In un caso il simbolista, giocando sul suo tema preferito, sembra aver superato sé stesso. Naturalmente, il riferimento è alla famosa pericope ora stampata tra parentesi (Giovanni 7:53-8:12). Il simbolismo è perfettamente ovvio, ma la caratterizzazione è quasi eccessiva; per questo diede molto presto fastidio e non si è mai affermata del tutto, né in Giovanni né in Luca, a livello di codice. Molto probabilmente si trattò di un'elaborazione dell'episodio citato da Papia, anche nel Vangelo secondo gli Ebrei, della donna accusata di molti peccati e portata dinanzi a Gesù (Eusebio, Storia Ecclesiastica 3:39). Reuss pensa che “l'autenticità del fatto appare sufficientemente accertata”! Godet pensa ad un “tratto inimitabile della vita di Gesù”! Eppure, molto prima di loro, Hengstenberg (come ho appena osservato) aveva chiaramente intuito che la storia fosse l'invenzione di un credente ostile al giudaismo, che avrebbe raffigurato la grazia salvifica di Dio nei confronti del mondo gentile. Questi critici si rifiutano di vedere la figura spirituale più ovvia e insistono ostinatamente sulla lettera più mortificante del fatto storico. Non li si può biasimare. Sono guidati da un fedele istinto logico. Sentono di dover resistere agli inizi: persino una piccola concessione al simbolico comporterebbe, in ultima analisi, la rinuncia alla loro intera tesi storica.

NOTE

[1] La cui sublime trasfigurazione è Simone il convertito, il penitente, l'Apostolo, il cosiddetto Pietro. Qualcuno obietta che questo lebbroso non avrebbe potuto simboleggiare allo stesso tempo una tribù perduta e un individuo, Simon Mago? Ma nulla era più familiare al pensiero orientale di questa rappresentazione di un popolo da parte di una persona: le nozioni del generale e del particolare confluivano continuamente l'una nell'altra. Tuttavia, sembra molto probabile che i versetti 15-19 siano frutto di una mano successiva, un'espansione dell'idea originale più semplice, in considerazione del rilievo di Simon Mago nei primi giorni della Chiesa. Simoniani, come apprendiamo da Origene (Contra Celsum 5:63), era uno dei nomi assegnati ai cristiani.

[2] ὁ παραδούς.

[3Questa Betania è in siriaco e perciò in aramaico Beth “ania”, e quest'ultima parola è stata interpretata variamente in modo errato. La radice ebraica corrispondente ricorre continuamente nell'Antico Testamento nel senso primario di vessare, affliggere, e nel senso derivato di povero (“ani”).

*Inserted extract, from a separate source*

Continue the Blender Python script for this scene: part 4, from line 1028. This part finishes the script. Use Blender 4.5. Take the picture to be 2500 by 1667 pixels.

Ma in Luca 10:40 è detto che Marta si affannava, e la parola siriaca è proprio questa stessa “ania”, come pure nel siriaco sinaitico di Giovanni 12:2 (come notato da Nestle, Phil. Sac., pag. 20, e come sta ora nel monumentale Evangelion da-Mepharreshe di Burkitt, pag. 492), dove il testo ricevuto in tutte le lingue presenta ora serviva. Betania, allora, significa casa di colei che si affanna, e vediamo perché Giovanni ne fece la casa della Marta che si affanna. Non è necessario discutere qui se fosse mai esistito un simile villaggio. L'ovvia allusione è che il nome indichi la Giudea o la nazionalità ebraica, la casa di colei che accolse il Gesù quando giunse lì dalla Diaspora.

[4] Nel suo mirabile ed erudito Biblische Liebeslieder il professor Haupt ha fatto questa osservazione e l'ha illustrata assai felicemente con questo esempio: 2 × 2 = 4 ii (Nichts neues vor Paris).